Michael McCall's paper "Seeking good governance in participatory GIS" (2003) has recently caught my attention and is quite relevant to discussions about Gov2.0. McCall is an associate professor of regional planning at the International Institute for Geo-Information Science and Earth Observation in the Netherlands.

A few key pieces:

Accountability (open government) is not the end in itself; it is a means of supporting higher-level social-political goals of:

• Legitimacy, Participation;

• Respect for Rights, Empowerment;

• Equity (not simply equality); and

• Competence (including efficiency).

...

‘Participation’ means different things to different people; one reason is that many analysts confuse the intensities, with the purposes, of participation. Four intensities of PSP [participatory spatial planning], from the least to the most 'participatory' level of the ladder, are recognisable:

• PSP as 'Information Sharing' implies one-way or two-way communication between ‘outsiders’ and local people, primarily technical information, such as needs assessment. Topics and most information-gathering techniques are set by the outside agencies.

• In PSP as 'Consultation', outsiders refer certain issues to local stakeholders for refinement or prioritising, but it is the outsiders who pre-define the salient problems; and analysis is controlled by outside.

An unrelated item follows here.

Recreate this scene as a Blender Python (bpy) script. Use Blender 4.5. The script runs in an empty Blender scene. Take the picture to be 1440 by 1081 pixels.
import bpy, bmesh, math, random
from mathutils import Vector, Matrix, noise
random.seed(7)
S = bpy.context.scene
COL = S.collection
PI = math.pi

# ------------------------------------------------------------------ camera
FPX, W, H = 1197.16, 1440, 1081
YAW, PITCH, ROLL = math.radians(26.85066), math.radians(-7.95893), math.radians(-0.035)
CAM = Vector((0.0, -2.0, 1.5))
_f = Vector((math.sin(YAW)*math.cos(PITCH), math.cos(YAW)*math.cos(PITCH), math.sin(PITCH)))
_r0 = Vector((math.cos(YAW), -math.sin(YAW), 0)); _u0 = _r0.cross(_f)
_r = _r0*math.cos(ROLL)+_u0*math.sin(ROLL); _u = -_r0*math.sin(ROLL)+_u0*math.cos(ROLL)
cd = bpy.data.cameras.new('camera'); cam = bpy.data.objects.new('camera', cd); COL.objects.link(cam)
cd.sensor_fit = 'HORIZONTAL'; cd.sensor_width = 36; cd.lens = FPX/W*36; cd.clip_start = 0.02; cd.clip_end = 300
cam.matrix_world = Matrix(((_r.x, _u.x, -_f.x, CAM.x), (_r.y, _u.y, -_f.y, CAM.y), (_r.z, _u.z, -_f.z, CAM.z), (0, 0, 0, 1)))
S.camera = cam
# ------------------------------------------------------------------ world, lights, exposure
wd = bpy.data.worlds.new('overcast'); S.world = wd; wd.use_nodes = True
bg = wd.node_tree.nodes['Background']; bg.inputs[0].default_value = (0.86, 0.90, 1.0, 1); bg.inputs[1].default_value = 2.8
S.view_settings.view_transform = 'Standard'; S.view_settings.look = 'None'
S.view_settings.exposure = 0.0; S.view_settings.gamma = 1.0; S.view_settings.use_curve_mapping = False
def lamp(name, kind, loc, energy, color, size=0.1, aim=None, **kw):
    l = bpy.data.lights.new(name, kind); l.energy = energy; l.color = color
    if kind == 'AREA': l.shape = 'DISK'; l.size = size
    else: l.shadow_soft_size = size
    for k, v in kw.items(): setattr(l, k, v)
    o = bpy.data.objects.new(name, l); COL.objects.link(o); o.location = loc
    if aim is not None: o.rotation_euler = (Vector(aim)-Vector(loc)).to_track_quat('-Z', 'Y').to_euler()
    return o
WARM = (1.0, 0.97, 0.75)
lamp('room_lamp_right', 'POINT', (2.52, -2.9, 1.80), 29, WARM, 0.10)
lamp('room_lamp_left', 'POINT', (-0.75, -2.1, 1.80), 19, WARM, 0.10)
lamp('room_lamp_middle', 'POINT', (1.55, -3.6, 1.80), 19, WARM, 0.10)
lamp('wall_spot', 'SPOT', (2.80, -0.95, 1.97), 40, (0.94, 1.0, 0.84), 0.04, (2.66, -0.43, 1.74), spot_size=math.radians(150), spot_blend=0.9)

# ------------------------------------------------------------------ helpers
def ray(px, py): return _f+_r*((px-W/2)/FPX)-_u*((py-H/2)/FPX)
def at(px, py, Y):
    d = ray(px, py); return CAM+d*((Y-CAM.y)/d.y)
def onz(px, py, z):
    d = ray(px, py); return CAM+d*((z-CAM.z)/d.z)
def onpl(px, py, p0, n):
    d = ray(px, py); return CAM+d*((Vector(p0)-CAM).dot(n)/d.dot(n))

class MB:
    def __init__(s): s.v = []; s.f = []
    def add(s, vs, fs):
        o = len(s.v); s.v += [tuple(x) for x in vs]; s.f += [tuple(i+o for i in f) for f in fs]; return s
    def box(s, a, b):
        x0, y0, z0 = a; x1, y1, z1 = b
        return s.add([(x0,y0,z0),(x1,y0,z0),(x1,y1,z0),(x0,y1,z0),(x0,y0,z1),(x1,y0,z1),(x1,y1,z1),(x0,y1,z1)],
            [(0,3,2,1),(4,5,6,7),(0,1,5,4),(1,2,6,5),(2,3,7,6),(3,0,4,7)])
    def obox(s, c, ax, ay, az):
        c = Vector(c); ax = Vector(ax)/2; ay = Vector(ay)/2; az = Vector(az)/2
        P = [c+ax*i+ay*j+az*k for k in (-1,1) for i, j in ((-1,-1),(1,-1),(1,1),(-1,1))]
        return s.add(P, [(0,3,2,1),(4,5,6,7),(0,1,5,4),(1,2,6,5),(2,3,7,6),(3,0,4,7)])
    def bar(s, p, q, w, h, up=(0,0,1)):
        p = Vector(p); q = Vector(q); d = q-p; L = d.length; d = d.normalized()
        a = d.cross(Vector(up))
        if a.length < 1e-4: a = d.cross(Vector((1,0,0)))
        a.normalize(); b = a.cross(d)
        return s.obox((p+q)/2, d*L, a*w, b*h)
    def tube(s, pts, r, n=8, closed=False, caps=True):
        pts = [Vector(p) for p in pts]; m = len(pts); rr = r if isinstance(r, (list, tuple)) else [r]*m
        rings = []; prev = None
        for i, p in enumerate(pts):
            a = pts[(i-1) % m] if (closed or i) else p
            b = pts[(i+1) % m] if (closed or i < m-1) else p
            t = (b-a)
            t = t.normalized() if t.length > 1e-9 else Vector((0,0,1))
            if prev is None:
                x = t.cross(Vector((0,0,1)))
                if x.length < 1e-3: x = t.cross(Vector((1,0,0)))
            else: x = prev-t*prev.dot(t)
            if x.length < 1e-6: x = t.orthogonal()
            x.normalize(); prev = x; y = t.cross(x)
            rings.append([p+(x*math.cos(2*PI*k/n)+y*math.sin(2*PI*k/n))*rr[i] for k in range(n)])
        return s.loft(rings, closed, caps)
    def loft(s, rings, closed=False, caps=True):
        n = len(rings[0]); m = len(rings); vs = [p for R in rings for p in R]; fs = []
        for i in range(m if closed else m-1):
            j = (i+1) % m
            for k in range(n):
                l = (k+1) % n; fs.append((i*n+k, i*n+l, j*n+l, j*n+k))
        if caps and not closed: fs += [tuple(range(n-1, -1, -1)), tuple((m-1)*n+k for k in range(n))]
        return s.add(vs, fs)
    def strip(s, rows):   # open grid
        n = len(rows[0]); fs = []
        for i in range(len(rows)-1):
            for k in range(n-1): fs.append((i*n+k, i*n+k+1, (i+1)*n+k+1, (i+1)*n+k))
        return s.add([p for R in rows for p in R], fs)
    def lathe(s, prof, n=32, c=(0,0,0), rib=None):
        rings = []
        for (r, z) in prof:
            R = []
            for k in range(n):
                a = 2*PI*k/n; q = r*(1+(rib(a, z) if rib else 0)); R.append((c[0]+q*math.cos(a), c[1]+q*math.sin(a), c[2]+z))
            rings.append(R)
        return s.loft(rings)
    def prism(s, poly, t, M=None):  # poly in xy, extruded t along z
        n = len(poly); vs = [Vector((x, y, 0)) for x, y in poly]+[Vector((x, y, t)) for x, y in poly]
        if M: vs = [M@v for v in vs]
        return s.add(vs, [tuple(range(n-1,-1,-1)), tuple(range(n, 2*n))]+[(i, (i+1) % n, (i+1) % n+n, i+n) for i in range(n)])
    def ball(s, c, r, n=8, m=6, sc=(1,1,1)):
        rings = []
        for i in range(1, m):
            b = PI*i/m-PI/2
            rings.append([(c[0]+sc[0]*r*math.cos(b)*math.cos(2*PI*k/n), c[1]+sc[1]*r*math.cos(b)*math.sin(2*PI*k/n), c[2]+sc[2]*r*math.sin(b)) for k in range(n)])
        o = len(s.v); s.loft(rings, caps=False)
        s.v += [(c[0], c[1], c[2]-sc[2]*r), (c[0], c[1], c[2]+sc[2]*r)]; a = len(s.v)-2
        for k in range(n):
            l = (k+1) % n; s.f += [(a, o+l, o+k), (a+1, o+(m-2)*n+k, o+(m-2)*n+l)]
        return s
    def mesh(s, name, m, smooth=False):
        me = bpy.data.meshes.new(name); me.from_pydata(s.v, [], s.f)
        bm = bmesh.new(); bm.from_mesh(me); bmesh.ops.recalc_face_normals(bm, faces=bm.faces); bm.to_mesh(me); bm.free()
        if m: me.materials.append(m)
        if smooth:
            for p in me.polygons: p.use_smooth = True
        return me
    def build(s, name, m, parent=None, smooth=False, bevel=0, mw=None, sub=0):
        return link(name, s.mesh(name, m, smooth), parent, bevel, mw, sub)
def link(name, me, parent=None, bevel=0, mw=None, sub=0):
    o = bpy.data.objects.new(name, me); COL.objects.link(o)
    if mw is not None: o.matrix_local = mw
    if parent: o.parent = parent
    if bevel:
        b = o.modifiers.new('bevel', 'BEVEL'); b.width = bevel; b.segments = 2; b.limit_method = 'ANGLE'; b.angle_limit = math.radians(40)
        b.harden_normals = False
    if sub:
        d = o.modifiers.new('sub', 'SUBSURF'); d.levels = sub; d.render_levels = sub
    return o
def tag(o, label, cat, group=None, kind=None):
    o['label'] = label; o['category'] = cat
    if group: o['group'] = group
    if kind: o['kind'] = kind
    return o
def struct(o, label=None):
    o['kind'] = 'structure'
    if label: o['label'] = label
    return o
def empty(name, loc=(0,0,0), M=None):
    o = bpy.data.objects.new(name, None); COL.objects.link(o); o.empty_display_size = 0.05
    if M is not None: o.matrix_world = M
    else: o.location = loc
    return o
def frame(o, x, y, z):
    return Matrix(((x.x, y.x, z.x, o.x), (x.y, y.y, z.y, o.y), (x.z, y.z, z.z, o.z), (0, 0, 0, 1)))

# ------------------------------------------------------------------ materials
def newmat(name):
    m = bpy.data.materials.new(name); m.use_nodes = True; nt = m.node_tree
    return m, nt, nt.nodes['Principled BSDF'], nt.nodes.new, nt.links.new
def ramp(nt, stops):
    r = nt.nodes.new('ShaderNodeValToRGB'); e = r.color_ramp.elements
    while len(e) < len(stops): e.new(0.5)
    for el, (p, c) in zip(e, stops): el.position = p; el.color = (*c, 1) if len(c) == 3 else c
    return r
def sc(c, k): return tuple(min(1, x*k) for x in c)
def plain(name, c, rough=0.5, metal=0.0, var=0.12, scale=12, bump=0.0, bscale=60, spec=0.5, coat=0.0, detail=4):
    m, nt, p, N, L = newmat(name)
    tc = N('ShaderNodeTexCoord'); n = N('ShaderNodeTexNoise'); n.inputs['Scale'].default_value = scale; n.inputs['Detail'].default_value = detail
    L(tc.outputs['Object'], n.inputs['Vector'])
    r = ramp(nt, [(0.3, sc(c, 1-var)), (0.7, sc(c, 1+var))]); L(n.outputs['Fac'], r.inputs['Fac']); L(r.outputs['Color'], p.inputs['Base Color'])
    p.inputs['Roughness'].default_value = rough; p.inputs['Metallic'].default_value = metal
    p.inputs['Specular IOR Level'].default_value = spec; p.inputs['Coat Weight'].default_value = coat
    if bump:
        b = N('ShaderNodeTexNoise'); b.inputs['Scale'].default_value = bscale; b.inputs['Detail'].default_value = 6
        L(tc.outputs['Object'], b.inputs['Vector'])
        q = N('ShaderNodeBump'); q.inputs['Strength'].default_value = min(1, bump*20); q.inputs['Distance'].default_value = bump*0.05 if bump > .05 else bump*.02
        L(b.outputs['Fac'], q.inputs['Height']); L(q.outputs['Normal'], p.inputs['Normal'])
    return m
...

• If all local and external actors are involved in 'Decision-making', they jointly identify priorities, analyse current status, assess alternatives, and implement. 'Participation seen as a right, not just as the means to achieve project goals'.

• PSP as 'Initiating Actions' means that independent initiatives are made and ‘owned’ by empowered local people, e.g. people self-mobilise to perform community activities; a different situation from simply implementation with their own labour inputs.

There are critical differences in the underlying purposes or intentions of the agencies (external or internal) which are ‘pushing’ PSP as a strategy and/or promoting P-GIS:

• Facilitation - ‘PSP is promoted’ in order to ease outside interventions and interests, to improve external project efficiency, or to pass a share of the cost burden onto the "beneficiaries".

• Mediation - PSP is promoted to link (mediate) outside demands and local people’s priorities in order to increase programme effectiveness, to build up local community capacity, or to modify outside interventions towards local aspirations and needs.

• Empowerment - PSP is promoted to reinforce local decision-making and responsibilities towards community empowerment, to support equitable social redistribution, and to empower weak groups in resource access and control.